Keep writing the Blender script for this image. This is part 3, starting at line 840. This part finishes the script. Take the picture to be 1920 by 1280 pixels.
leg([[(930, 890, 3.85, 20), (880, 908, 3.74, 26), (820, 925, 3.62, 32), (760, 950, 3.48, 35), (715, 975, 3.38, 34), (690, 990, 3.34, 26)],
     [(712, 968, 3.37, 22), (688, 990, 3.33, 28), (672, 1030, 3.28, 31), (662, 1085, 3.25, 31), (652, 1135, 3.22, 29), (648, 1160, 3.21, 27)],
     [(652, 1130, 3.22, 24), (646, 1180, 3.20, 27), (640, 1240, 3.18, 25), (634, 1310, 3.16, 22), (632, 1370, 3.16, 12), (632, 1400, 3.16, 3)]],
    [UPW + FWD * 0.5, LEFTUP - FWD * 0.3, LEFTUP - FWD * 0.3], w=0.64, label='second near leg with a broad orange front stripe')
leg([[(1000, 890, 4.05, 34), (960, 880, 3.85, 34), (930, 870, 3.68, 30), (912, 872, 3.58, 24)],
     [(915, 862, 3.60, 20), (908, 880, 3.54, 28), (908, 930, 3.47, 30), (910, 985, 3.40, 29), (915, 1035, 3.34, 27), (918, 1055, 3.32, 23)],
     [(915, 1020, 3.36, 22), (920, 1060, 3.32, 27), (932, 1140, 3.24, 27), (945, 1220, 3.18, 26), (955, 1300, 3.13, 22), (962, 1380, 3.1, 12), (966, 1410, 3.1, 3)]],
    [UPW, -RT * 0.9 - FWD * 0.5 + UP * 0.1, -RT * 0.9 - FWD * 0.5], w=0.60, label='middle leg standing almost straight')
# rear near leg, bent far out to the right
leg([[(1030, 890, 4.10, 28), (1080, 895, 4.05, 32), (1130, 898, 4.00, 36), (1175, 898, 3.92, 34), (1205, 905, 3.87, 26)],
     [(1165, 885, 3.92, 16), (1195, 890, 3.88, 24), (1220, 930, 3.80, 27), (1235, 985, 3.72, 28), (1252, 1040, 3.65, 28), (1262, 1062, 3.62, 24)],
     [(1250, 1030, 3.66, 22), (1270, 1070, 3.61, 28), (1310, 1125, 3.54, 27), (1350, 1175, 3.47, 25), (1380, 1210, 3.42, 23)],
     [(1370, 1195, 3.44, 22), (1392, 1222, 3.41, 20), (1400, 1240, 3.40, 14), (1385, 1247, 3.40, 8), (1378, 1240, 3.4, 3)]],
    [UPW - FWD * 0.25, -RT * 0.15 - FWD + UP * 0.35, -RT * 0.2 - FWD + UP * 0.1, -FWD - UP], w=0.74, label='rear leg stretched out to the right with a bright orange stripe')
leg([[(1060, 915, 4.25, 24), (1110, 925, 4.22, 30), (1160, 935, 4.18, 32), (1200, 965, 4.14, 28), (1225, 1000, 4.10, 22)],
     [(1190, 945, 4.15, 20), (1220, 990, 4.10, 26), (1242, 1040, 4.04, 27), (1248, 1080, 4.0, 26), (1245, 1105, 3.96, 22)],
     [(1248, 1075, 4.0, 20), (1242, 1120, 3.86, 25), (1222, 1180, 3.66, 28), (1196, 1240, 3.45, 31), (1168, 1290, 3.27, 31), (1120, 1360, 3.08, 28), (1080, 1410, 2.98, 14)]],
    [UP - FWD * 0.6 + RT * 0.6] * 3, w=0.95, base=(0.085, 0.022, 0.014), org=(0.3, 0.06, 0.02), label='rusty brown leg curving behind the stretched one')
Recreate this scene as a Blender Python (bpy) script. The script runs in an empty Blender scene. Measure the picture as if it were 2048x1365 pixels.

--*--

Repeat all entries. Match them exactly.

• [Problem solution]:
Keep writing the Blender script for this image. This is part 3, starting at line 840. This part finishes the script. Take the picture to be 1920 by 1280 pixels.
leg([[(930, 890, 3.85, 20), (880, 908, 3.74, 26), (820, 925, 3.62, 32), (760, 950, 3.48, 35), (715, 975, 3.38, 34), (690, 990, 3.34, 26)],
     [(712, 968, 3.37, 22), (688, 990, 3.33, 28), (672, 1030, 3.28, 31), (662, 1085, 3.25, 31), (652, 1135, 3.22, 29), (648, 1160, 3.21, 27)],
     [(652, 1130, 3.22, 24), (646, 1180, 3.20, 27), (640, 1240, 3.18, 25), (634, 1310, 3.16, 22), (632, 1370, 3.16, 12), (632, 1400, 3.16, 3)]],
    [UPW + FWD * 0.5, LEFTUP - FWD * 0.3, LEFTUP - FWD * 0.3], w=0.64, label='second near leg with a broad orange front stripe')
leg([[(1000, 890, 4.05, 34), (960, 880, 3.85, 34), (930, 870, 3.68, 30), (912, 872, 3.58, 24)],
     [(915, 862, 3.60, 20), (908, 880, 3.54, 28), (908, 930, 3.47, 30), (910, 985, 3.40, 29), (915, 1035, 3.34, 27), (918, 1055, 3.32, 23)],
     [(915, 1020, 3.36, 22), (920, 1060, 3.32, 27), (932, 1140, 3.24, 27), (945, 1220, 3.18, 26), (955, 1300, 3.13, 22), (962, 1380, 3.1, 12), (966, 1410, 3.1, 3)]],
    [UPW, -RT * 0.9 - FWD * 0.5 + UP * 0.1, -RT * 0.9 - FWD * 0.5], w=0.60, label='middle leg standing almost straight')
# rear near leg, bent far out to the right
leg([[(1030, 890, 4.10, 28), (1080, 895, 4.05, 32), (1130, 898, 4.00, 36), (1175, 898, 3.92, 34), (1205, 905, 3.87, 26)],
     [(1165, 885, 3.92, 16), (1195, 890, 3.88, 24), (1220, 930, 3.80, 27), (1235, 985, 3.72, 28), (1252, 1040, 3.65, 28), (1262, 1062, 3.62, 24)],
     [(1250, 1030, 3.66, 22), (1270, 1070, 3.61, 28), (1310, 1125, 3.54, 27), (1350, 1175, 3.47, 25), (1380, 1210, 3.42, 23)],
     [(1370, 1195, 3.44, 22), (1392, 1222, 3.41, 20), (1400, 1240, 3.40, 14), (1385, 1247, 3.40, 8), (1378, 1240, 3.4, 3)]],
    [UPW - FWD * 0.25, -RT * 0.15 - FWD + UP * 0.35, -RT * 0.2 - FWD + UP * 0.1, -FWD - UP], w=0.74, label='rear leg stretched out to the right with a bright orange stripe')
leg([[(1060, 915, 4.25, 24), (1110, 925, 4.22, 30), (1160, 935, 4.18, 32), (1200, 965, 4.14, 28), (1225, 1000, 4.10, 22)],
     [(1190, 945, 4.15, 20), (1220, 990, 4.10, 26), (1242, 1040, 4.04, 27), (1248, 1080, 4.0, 26), (1245, 1105, 3.96, 22)],
     [(1248, 1075, 4.0, 20), (1242, 1120, 3.86, 25), (1222, 1180, 3.66, 28), (1196, 1240, 3.45, 31), (1168, 1290, 3.27, 31), (1120, 1360, 3.08, 28), (1080, 1410, 2.98, 14)]],
    [UP - FWD * 0.6 + RT * 0.6] * 3, w=0.95, base=(0.085, 0.022, 0.014), org=(0.3, 0.06, 0.02), label='rusty brown leg curving behind the stretched one')
Recreate this scene as a Blender Python (bpy) script. The script runs in an empty Blender scene. Measure the picture as if it were 2048x1365 pixels.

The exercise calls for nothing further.